Its most recent focus has been stablecoins as payments and tokenization become more popular. This aligns with a broader global emphasis on bringing stablecoins into the purview of national regulators. The European Union, for instance, first implemented the stablecoin facets of the Markets in Crypto-Assets (MiCA) framework mid-last year.

“Clearly, they’ve been early movers in stablecoins. In terms of looking around APAC in a regulated market, Singapore is clearly the leader,” opines John O’Loghlen, the Coinbase managing director for the Asia-Pacific region.

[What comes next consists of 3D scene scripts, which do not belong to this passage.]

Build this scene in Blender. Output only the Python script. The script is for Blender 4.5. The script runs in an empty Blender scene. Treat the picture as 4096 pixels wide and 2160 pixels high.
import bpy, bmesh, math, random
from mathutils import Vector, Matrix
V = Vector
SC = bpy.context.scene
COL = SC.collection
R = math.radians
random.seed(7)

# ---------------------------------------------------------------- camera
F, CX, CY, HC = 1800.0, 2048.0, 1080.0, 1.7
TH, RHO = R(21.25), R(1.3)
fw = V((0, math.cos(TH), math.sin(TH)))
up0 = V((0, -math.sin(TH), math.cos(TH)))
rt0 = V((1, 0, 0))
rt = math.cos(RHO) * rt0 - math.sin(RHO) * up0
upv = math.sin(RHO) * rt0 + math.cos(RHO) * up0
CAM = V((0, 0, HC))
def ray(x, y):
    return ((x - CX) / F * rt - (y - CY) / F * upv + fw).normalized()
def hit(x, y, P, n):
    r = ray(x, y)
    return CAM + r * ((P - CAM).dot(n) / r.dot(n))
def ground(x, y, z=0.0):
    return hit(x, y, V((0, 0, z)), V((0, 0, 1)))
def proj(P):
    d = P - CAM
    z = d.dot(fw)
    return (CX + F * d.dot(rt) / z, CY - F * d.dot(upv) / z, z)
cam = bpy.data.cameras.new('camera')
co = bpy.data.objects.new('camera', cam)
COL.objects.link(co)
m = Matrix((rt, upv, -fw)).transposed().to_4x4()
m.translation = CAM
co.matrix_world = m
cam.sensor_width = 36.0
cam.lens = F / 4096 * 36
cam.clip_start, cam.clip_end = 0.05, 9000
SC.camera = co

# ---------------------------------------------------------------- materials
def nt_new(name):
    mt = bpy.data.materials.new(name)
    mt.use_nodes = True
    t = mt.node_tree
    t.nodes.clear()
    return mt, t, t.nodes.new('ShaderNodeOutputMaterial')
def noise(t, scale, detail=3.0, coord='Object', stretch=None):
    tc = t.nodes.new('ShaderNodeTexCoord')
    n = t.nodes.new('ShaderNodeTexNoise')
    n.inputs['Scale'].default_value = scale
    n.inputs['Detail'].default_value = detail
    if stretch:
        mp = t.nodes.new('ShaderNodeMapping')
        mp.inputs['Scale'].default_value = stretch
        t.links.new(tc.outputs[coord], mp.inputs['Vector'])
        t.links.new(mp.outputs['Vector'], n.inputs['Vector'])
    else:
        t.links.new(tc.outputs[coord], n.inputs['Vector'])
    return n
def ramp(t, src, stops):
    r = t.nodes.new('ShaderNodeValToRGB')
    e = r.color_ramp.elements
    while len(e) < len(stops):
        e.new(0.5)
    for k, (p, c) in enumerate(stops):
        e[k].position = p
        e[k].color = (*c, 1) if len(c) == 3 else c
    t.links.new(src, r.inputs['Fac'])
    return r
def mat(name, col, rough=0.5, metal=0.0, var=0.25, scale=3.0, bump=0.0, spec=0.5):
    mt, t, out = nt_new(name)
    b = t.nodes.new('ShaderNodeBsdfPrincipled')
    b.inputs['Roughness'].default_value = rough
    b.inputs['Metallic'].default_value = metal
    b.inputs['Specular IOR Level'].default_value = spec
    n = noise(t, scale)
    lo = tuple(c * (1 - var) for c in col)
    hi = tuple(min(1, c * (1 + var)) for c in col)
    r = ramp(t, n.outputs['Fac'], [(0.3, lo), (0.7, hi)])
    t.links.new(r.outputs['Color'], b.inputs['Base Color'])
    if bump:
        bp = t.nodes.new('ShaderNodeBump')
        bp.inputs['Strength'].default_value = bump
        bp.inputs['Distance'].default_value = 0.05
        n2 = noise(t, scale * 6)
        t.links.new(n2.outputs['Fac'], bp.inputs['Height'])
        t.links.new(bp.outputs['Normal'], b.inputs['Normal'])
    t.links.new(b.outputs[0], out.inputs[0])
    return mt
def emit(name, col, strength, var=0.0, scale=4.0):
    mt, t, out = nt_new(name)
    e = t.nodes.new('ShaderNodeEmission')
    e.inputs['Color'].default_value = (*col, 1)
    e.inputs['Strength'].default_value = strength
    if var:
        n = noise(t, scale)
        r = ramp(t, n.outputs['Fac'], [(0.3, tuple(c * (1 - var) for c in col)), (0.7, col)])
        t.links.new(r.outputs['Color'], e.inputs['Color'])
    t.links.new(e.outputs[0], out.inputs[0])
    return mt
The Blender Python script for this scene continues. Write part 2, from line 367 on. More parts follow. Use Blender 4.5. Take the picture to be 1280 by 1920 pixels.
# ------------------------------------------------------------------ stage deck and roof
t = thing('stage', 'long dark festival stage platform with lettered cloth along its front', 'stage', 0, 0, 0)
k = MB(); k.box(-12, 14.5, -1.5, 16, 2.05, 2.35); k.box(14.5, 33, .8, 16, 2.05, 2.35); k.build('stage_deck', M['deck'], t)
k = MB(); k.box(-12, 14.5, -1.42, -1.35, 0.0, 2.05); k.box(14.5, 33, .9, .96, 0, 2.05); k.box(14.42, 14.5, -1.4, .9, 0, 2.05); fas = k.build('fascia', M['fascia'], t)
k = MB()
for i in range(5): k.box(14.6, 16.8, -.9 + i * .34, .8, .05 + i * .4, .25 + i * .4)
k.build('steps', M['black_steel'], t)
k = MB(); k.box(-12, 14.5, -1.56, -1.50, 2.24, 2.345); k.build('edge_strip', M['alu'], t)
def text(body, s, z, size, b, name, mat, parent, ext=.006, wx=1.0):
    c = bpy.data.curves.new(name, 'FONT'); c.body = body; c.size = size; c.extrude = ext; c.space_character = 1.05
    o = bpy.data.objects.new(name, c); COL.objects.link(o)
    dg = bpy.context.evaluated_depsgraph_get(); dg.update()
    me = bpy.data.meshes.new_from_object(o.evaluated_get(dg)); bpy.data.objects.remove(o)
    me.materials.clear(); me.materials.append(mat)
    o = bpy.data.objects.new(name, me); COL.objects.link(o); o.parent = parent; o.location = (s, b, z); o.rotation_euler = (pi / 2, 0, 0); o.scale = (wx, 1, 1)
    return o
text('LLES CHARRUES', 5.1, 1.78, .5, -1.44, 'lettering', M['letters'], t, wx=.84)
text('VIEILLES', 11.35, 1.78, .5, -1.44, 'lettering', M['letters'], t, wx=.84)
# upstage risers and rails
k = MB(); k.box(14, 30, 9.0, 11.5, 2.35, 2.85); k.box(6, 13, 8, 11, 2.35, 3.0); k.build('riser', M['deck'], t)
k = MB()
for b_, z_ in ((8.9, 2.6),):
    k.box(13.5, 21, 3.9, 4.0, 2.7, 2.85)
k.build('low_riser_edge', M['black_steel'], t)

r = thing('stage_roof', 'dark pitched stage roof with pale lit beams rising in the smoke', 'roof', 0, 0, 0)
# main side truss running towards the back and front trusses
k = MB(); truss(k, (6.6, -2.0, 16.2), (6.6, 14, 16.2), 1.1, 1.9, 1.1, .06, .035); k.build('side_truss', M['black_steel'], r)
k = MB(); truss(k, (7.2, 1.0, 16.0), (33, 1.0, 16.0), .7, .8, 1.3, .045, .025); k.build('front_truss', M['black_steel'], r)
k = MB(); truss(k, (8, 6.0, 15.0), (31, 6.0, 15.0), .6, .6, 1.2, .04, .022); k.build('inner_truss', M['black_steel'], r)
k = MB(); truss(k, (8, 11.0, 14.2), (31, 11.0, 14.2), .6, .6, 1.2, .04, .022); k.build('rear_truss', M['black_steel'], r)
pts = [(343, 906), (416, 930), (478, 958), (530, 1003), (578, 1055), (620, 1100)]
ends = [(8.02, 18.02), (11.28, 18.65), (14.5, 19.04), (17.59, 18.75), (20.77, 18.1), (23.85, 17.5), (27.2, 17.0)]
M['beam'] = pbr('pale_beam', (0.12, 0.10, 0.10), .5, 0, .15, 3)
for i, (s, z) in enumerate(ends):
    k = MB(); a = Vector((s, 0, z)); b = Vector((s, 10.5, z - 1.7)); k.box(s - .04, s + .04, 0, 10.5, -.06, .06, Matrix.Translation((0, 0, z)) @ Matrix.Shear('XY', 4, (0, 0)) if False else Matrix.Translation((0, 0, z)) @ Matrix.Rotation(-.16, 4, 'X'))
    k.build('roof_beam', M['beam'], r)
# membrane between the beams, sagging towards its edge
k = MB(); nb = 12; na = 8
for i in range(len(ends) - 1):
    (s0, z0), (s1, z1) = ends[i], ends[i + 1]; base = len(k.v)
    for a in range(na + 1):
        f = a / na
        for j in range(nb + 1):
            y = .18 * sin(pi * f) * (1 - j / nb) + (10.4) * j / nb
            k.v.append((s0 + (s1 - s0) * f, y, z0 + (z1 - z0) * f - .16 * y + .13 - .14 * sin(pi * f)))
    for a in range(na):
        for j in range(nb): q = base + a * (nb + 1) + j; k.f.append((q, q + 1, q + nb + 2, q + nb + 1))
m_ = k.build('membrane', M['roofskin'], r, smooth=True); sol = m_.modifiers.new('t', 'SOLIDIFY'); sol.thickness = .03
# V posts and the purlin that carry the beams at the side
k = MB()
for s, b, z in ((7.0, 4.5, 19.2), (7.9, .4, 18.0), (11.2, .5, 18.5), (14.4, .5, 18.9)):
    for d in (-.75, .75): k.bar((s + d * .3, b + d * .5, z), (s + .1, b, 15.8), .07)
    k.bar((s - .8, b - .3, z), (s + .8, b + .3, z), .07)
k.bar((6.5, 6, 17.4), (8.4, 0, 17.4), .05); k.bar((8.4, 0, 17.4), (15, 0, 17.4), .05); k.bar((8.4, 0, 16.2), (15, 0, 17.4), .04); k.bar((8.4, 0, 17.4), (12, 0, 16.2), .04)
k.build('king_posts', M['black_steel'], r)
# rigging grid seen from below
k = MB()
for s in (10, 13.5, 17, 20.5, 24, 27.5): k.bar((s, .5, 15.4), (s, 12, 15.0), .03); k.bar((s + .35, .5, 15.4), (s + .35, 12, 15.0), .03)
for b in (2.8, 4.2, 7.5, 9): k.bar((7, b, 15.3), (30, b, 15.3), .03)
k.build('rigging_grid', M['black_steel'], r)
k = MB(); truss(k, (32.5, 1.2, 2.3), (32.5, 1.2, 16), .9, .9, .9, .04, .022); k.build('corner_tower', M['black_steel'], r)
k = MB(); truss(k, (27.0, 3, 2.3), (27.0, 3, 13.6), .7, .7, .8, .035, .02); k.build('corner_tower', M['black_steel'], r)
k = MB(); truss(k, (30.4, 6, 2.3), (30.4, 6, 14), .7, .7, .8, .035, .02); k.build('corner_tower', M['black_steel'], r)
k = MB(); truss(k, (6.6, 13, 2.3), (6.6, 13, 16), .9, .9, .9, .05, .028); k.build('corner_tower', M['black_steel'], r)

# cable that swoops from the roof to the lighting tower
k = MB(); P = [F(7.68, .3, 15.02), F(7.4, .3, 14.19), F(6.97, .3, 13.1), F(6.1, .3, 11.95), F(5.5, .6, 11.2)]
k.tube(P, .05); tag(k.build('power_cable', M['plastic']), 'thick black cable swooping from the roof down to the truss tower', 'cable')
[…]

One factor that has set Singapore apart from Hong Kong and other major Asian financial hubs is a “risk-adjusted approach” that favors both the retail and institutional players, says William Croisettier, whose ZKcandy caters to on-chain gamers.

“Singapore also makes it easy for new crypto firms to interact with local banking partners, a provision considered a luxury in other parts of the world,” he told one news outlet.

“Singapore’s framework encourages interaction between new entrants and established institutions,” adds Ben Charoenwong, an associate professor of finance at business school INSEAD.

David Rogers, the chief executive at ‘crypto’ liquidity provider B2C2, concurs. He told Bloomberg that the city-state’s approach makes it “a safe, long-term choice for a regional hub.”

Tokenization has been central to Singapore’s blockchain advancements in recent years. MAS has been spearheading research into tokenization for years under Project Guardian, which launched in 2022. Since then, the initiative has brought together nearly 50 global firms, ranging from policymakers like the United Kingdom’s Financial Conduct Authority (FCA), the International Monetary Fund (IMF), and the Deutsche Bundesbank to financial behemoths like JPMorgan (NASDAQ: JPM), Moody’s (NASDAQ: MCO), Fidelity, Citi (NASDAQ: C), UBS (NASDAQ: UBS), and Ant Group.

Caution is still critical for Singapore. The country was home to Three Arrows Capital (3AC), one of the biggest collapses in the ‘crypto’ world and a key puzzle piece in the 2022 ‘crypto contagion’ that wiped out hundreds of billions of dollars. Further, when FTX collapsed, Singaporeans were among the most affected, with the city-state contributing the second-highest number of FTX users after South Korea.